SCENES AT HAMPTON COURT.

The Whig and Tory holiday makers who resorted to Hampton Court must have beheld one of the scenes of the political comedy played by their royal highnesses, while the king was abroad, with considerable astonishment. On one occasion, after the public dinner, a gentleman was as publicly presented. This was Simon Fraser, Lord Lovat, who kissed hands on having obtained the estates formerly belonging to Mackenzie, as a reward for Simon’s loyalty! There was not so much to surprise in this as in another presentation. Fraser was (for the nonce) a Whig; but the second presentation was that of a Jacobite gentleman who had been recently condemned to death, and was subsequently pardoned. This Jacobite was the famous Farquharson of Invercauld, who had only just been set free from the Marshalsea. Lord Townshend led him by the hand, and presented him to the Prince; the Earl of Bridgewater next took him, and presented him to the Princess.

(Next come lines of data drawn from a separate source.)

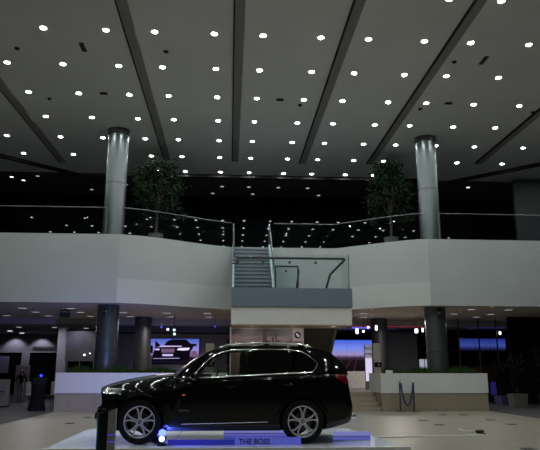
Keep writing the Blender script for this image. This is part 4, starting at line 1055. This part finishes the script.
    patch([(.44, -.80), (.60, -.80)], [(.44, -.60), (.60, -.60)], .60, .612, 'bumper_trim', M['steel'], car, off=.009, nu_=8, nw=1, side=side)
    # mirror
    mr = MB(); c_ = Vector((1.00, side*1.03, 1.185))
    bm = bmesh.new(); bmesh.ops.create_uvsphere(bm, u_segments=20, v_segments=12, radius=1)
    mvs = [c_+Vector((v.co.x*.085*(1.15 if v.co.x < 0 else .55), v.co.y*.115, v.co.z*.078)) for v in bm.verts]; bm.verts.index_update()
    mr.add(mvs, [[v.index for v in f.verts] for f in bm.faces], True); bm.free()
    mo = mr.build('door_mirror', M['paint'], car, local=True, angle=60)
    MB().tube([(.98, side*.86, 1.13), (.99, side*.93, 1.125), (1.0, side*1.0, 1.135)], [.035, .028, .03], 8).build('mirror_arm', M['black'], mo, local=True)
    MB().lathe([(.0001, .047), (.075, .046), (.06, .052)], (c_.x, c_.y, c_.z), 20, axis='X', caps=False).build('mirror_glass', M['chrome'], mo, local=True)
    MB().tube([(.96, side*1.0, 1.115), (1.0, side*1.1, 1.13)], .008, 6).build('mirror_chrome', M['chrome'], mo, local=True)
    # roof rail
    rl = [(1.42, 1.700), (1.52, 1.748), (1.70, 1.772), (2.1, 1.788), (2.5, 1.788), (2.9, 1.768), (3.06, 1.745), (3.14, 1.710)]
    ro = MB().tube([(u, side*(vside(u, min(w, 1.74))-.02), w) for u, w in rl], .017, 8).build('roof_rail', M['chrome'], car, local=True)
    for u, w in ((1.56, 1.735), (2.28, 1.765), (2.94, 1.745)): MB().rbox((u, side*(vside(u, 1.74)-.02), w), (.10, .03, .05)).build('rail_foot', M['chrome'], ro, local=True)
    # exhaust tip
    MB().lathe([(.045, 3.78), (.052, 3.95), (.046, 3.95), (.04, 3.80)], (0, side*.62, .455), 18, axis='X', caps=False).build('exhaust_tip', M['chrome'], car, local=True)

# nose: kidney grille, emblem, plate area, intakes; tail: plate recess, emblem
def fhit(v, w, d=1):
    h = bvh.ray_cast(Vector((-3*d if d > 0 else 6, v, w)), Vector((d, 0, 0))); return h[0]
for s_ in (-1, 1):
    k_ = MB(); pts = []
    for v, w in ((.03, .74), (.03, .93), (.17, .945), (.27, .92), (.25, .80), (.17, .735)):
        p = fhit(s_*v, min(w, .90)); pts.append((p.x-.012, s_*v, w))
    go = k_.add([tuple(p) for p in pts], [tuple(range(6))]).build('kidney_grille', M['gloss_black'], car, local=True)
    MB().tube(pts, .012, 6, closed=True).build('grille_surround', M['chrome'], go, local=True)
    sl = MB()
    for q in range(5):
        v = .065+.04*q; p = fhit(s_*v, .84); sl.box(p.x-.022, p.x-.008, s_*v-.006, s_*v+.006, .76, .92)
    sl.build('grille_slat', M['steel'], go, local=True)
p = fhit(0, .5); MB().bbox((p.x+.0, 0, .46), (.05, .9, .12), .015).build('lower_grille', M['black'], car, local=True)
p = fhit(0, 1.0, -1)
MB().bbox((p.x-.0, 0, 1.02), (.03, .54, .15), .01).build('plate_recess', M['black'], car, local=True)
MB().bbox((3.80, 0, .47), (.1, 1.2, .14), .03).build('rear_diffuser', M['black'], car, local=True)
p, n = hit(.80, .66, -1)
text_mesh('wing_badge', 'xDrive', .062, M['steel'], car, (.78, p.y-.006, .585), (PI/2, 0, 0), .002)

# interior
fl = MB(); fl.bbox((1.02, 0, 1.135), (.42, 1.5, .16), .05); fl.bbox((1.15, -.36, 1.17), (.2, .4, .1), .03); fl.build('dashboard', M['car_inner'], car, local=True)
sw = MB(); ring = []
for k in range(22):
    a = 2*PI*k/22; ring.append((1.34+.06*math.sin(a)*.9, -.37+.18*math.cos(a), 1.16+.165*math.sin(a)))
sw.tube(ring, .016, 6, closed=True); sw.tube([(1.34, -.53, 1.16), (1.34, -.21, 1.16)], .018, 6); sw.tube([(1.34, -.37, 1.16), (1.2, -.37, 1.10)], .03, 6)
sw.build('steering_wheel', M['car_inner'], car, local=True)
for v in (-.37, .37):
    se = MB(); se.add([(1.70+dx, v+dv, w) for dx, dv, w in ((0, -.23, 1.0), (.14, -.25, 1.0), (.14, .25, 1.0), (0, .23, 1.0), (.13, -.20, 1.42), (.21, -.19, 1.42), (.21, .19, 1.42), (.13, .20, 1.42))],
        [(0, 3, 2, 1), (4, 5, 6, 7), (0, 1, 5, 4), (1, 2, 6, 5), (2, 3, 7, 6), (3, 0, 4, 7)])
    so_ = se.build('front_seat', M['car_inner'], car, local=True)
    MB().bbox((1.90, v, 1.51), (.10, .26, .19), .04).build('headrest', M['car_inner'], so_, local=True)
bs = MB(); bs.bbox((2.75, 0, 1.18), (.2, 1.25, .42), .05)
bo = bs.build('rear_bench', M['car_inner'], car, local=True)
for v in (-.4, 0, .4): MB().bbox((2.80, v, 1.46), (.09, .24, .16), .035).build('headrest', M['car_inner'], bo, local=True)
# a dark headliner panel behind the rear seats keeps the boot dim
MB().bbox((2.3, 0, 1.66), (1.3, 1.1, .04), .015).build('headliner', M['car_inner'], car, local=True)

# wheels
led = bpy.data.objects['led_uplight']
dup(led, (-2.12, 11.62, .071), 'small bright blue LED floor light in front of the front wheel')
def wheel_parts(u, side):
    w = bpy.data.objects.new('wheel', None); C.objects.link(w); w.parent = car; w.location = (u, side*.81, WR); w.empty_display_size = .1
    sgn = side
    T_ = MB().lathe([(.272, -.12), (.30, -.137), (.345, -.14), (.374, -.125), (.385, -.09), (.385, .09), (.374, .125), (.345, .14), (.30, .137), (.272, .12)], n=64, axis='Y', caps=False)
    T_.build('tyre', M['rubber'], w, local=True)
    R_ = MB().lathe([(.262, sgn*.125), (.278, sgn*.128), (.276, sgn*.115), (.258, sgn*.10), (.248, -sgn*.08)], n=64, axis='Y', caps=False)
    # hub
    R_.lathe([(.0001, sgn*.10), (.060, sgn*.10), (.068, sgn*.092), (.070, sgn*.06)], n=32, axis='Y', caps=False)
    Y1, Y0 = sgn*.112, sgn*.085
    for k in range(5):
        th = 2*PI*k/5+PI/2
        for d_ in (-1, 1):
            prev = None; pts = []
            for q in range(9):
                t_ = q/8; r = .055+.212*t_
                ang = th+d_*(.15*(1-t_)**1.5+.05+.23*max(0, (t_-.35)/.65)**1.3); hwid = .0115+.005*t_
                pts.append((r, ang, hwid))
            vs = []
            for r, ang, hwid in pts:
                c_, s2 = math.cos(ang), math.sin(ang)
                yb = Y1-sgn*.012*math.sin(PI*(r-.055)/.212)*0
                for e, y in ((-1, Y0), (-1, yb), (1, yb), (1, Y0)): vs.append((r*c_-e*hwid*s2, y, r*s2+e*hwid*c_))
            fs = [(i*4+j, i*4+(j+1) % 4, i*4+4+(j+1) % 4, i*4+4+j) for i in range(8) for j in range(4)] + [(0, 1, 2, 3), (35, 34, 33, 32)]
            R_.add(vs, fs)
    R_.build('alloy_rim', M['rim'], w, local=True, weld=False)
    MB().lathe([(.0001, sgn*.02), (.165, sgn*.02), (.17, sgn*.0), (.0001, sgn*.0)], n=40, axis='Y').build('brake_disc', M['column_dark'], w, local=True)
    cc = MB().lathe([(.0001, sgn*.104), (.034, sgn*.104), (.034, sgn*.100)], n=24, axis='Y', caps=False).build('centre_cap', M['gloss_black'], w, local=True)
    return w
for u in (0, WB):
    for side in (-1, 1):
        w = wheel_parts(u, side)
        if side == -1:
            for k in range(4):
                pts = [(0, -.1055, 0)] + [(.022*math.cos(PI/2*k+PI/2*i/6), -.1055, .022*math.sin(PI/2*k+PI/2*i/6)) for i in range(7)]
                MB().sheet(pts).build('emblem_quarter', M['em_white'] if k % 2 else M['em_blue'], w, local=True)

# ------------------------------------------------------------------ lights
def lamp(kind, name, loc, energy, col, **k):
    L = bpy.data.lights.new(name, kind); L.energy = energy; L.color = col
    for a, b in k.items(): setattr(L, a, b)
    o = bpy.data.objects.new(name, L); C.objects.link(o); o.location = loc; return o
def aim(o, tgt): o.rotation_euler = (Vector(tgt)-o.location).to_track_quat('-Z', 'Y').to_euler()
for x, y in ((-12.4, 37.4), (-10.9, 37.4), (-6.2, 26.2)):
    o = lamp('SPOT', 'wall_wash', (x, y, 3.38), 48 if y > 30 else 20, (.86, .84, 1.), spot_size=math.radians(100), spot_blend=.6, shadow_soft_size=.05); aim(o, (x, y+.55, 2.0))
o = lamp('SPOT', 'blue_uplight', (-1.12, 11.75, .30), 60, (.10, .14, 1.), spot_size=math.radians(150), spot_blend=.8, shadow_soft_size=.05); aim(o, (.4, 12.6, .05))
o = lamp('SPOT', 'planter_blue', (-2.6, 17.5, .25), 420, (.26, .28, 1.), spot_size=math.radians(70), spot_blend=.8, shadow_soft_size=.2); aim(o, (-4.2, 22.4, 1.4))
# dim warm ambience under the gallery
for x, y, e, c_ in ((-2.8, 27.5, 60, (1., .90, .82)), (6.8, 25.8, 75, (1., .93, .85)), (-8.5, 29, 40, (.88, .86, 1.)), (10.5, 25.5, 8, (1., .95, .9))):
    lamp('AREA', 'gallery_fill', (x, y, 3.3), e, c_, shape='DISK', size=1.2)
for x in (.75, 2.15, 3.55):
    o = lamp('SPOT', 'landing_spot', (x, 21.42, 2.80), 30, (1., .88, .80), spot_size=math.radians(120), spot_blend=.7, shadow_soft_size=.04); aim(o, (x, 22.6, 1.9))
w = bpy.data.worlds.new('world'); S.world = w; w.use_nodes = True
w.node_tree.nodes['Background'].inputs[0].default_value = (.01, .011, .013, 1); w.node_tree.nodes['Background'].inputs[1].default_value = .25
S.view_settings.view_transform = 'Standard'; S.view_settings.look = 'None'; S.view_settings.exposure = 0
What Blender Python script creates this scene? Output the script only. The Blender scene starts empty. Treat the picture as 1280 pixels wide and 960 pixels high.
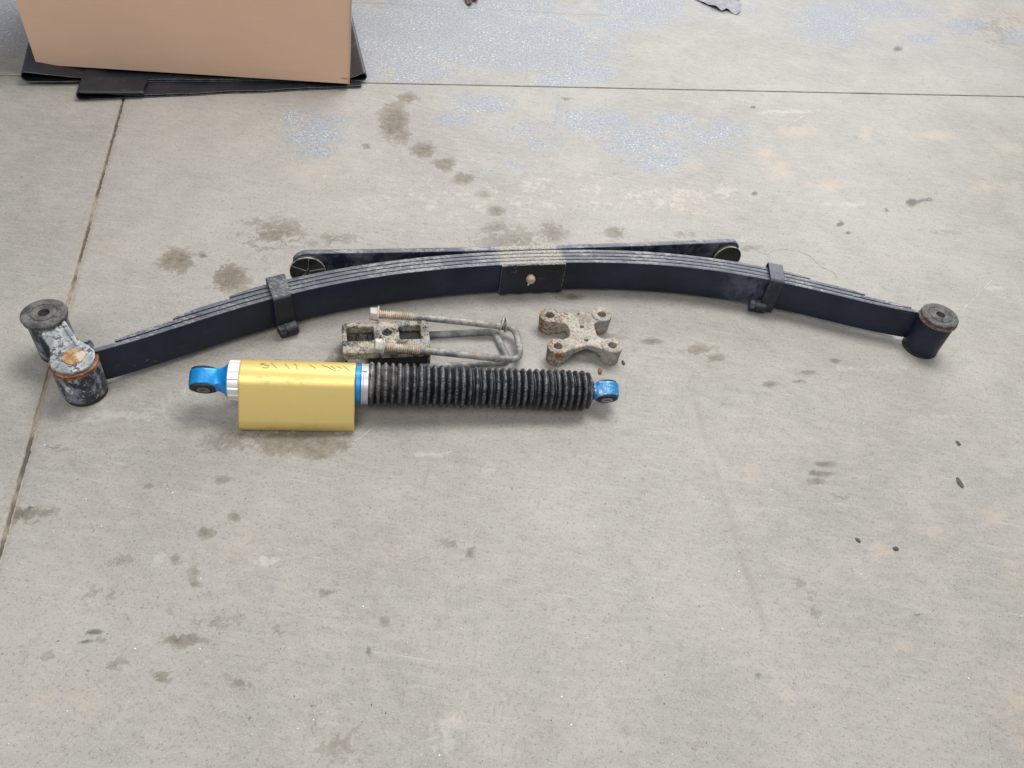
import bpy, math, random
import numpy as np
from mathutils import Vector, Matrix, noise as mnoise
R = math.radians
random.seed(7); rng = np.random.default_rng(7)
sc = bpy.context.scene
col = sc.collection

# ------------------------------------------------------------------ camera
F, PITCH, ROLL, H = 1000.0, R(46.47), R(8.98), 1.172
fw = np.array([0, math.cos(PITCH), -math.sin(PITCH)])
up0 = np.array([0, math.sin(PITCH), math.cos(PITCH)]); rt0 = np.array([1.0, 0, 0])
rt = rt0 * math.cos(ROLL) + up0 * math.sin(ROLL)
up = -rt0 * math.sin(ROLL) + up0 * math.cos(ROLL)
cd = bpy.data.cameras.new('camera'); cam = bpy.data.objects.new('camera', cd); col.objects.link(cam)
M = Matrix.Identity(4)
for i in range(3):
    M[i][0], M[i][1], M[i][2] = rt[i], up[i], -fw[i]
M[2][3] = H
cam.matrix_world = M
cd.sensor_width = 36; cd.lens = F / 1280 * 36; cd.clip_start = 0.02; cd.clip_end = 100
sc.camera = cam

# ------------------------------------------------------------------ light: a workshop with bright soft ceiling light and an open door beyond, plus an added fill lamp
w = bpy.data.worlds.new('World'); sc.world = w; w.use_nodes = True
w.node_tree.nodes['Background'].inputs[0].default_value = (0.88, 0.92, 1.0, 1)
w.node_tree.nodes['Background'].inputs[1].default_value = 0.31
def area(name, loc, target, sx, sy, power, color):
    l = bpy.data.lights.new(name, 'AREA'); l.shape = 'RECTANGLE'; l.size = sx; l.size_y = sy
    l.energy = power; l.color = color
    o = bpy.data.objects.new(name, l); col.objects.link(o); o.location = loc
    o.rotation_euler = (Vector(target) - Vector(loc)).to_track_quat('-Z', 'Y').to_euler()
    return o
area('ceiling_and_fill_light', (0.6, 2.6, 3.6), (0.2, 1.4, 0), 2.6, 1.3, 165, (1.0, 0.985, 0.96))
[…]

Spectators were lost in astonishment, and could not guess what service Invercauld could have rendered to the ‘Elector of Hanover’ to merit such distinction.

BIGOTS ON BOTH SIDES.

The outspokenness of the Nonjurors at this period grew more audacious than ever. Their enemies threatened to rout ‘the diabolical wretches’ from their chapels, and the Nonjurors replied, in their papers, with a ‘Come, if you dare!’ The latter prayed for ‘the King,’ without naming him. On one Sunday, in the chapel in the Savoy, a Whig, at this part of the service added aloud, ‘George!’ Forthwith, a dozen infuriated Jacks sprung to their feet, exclaimed ‘James!’ and with a cry of ‘We’ll George you!’ flourished their sticks, whereupon a battle-royal ensued, heads were broken, and provocation was given to make many a subsequent Sunday disgracefully distinguished by the bigots on both sides. The temper of the times was fatal to the then noted school at Edmonton, where Mr. Le Hunt received Roman Catholic young gentlemen from all parts of the world. Foreign families were afraid to send their sons. The house, indeed, was never molested; but, ‘for want of encouragement, Mr. Le Hunt was forced to withdraw.’